Well, I did mine with the piers at a slight angle - I don’t know if it’s prototypical or not, but chose that method mainly because it worked so well where the track is on risers.
For the riser-supported track, I had all of the risers clamped to the benchwork crossmembers, with a pencil line on each denoting the proper height to keep the rise of the grade constant. I then selected the riser closest to the middle of the curve, and after placing a locomotive on the curve, carefully removed all of the clamps. I then lifted that centre riser to approximately its proper height, and pushed its bottom end towards the outside of the curve. When the angle of superelevation “looked right” on the locomotive, I aligned the inside end of the pencil line on the riser with the top of its joist, and re-clamped it in place.

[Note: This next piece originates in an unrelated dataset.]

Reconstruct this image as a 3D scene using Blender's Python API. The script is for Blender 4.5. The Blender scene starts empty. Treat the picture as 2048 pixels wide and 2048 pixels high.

Because all of the other risers were not fixed to the benchwork, the 3/4" plywood roadbed (about 2" wide) flexed torsionally when that centre riser’s bottom end was pushed out, but the amount of cant decreased as the distance from the centre riser increased , automatically creating easements into and out of the superelevation.
All that was left to do was to lift each riser, in-turn and without changing its newly created angle of deflection, until the inside end of its pencil line was was even with the top of the joist to which it was to be fastened. It’s actually easier to do than it is to explain.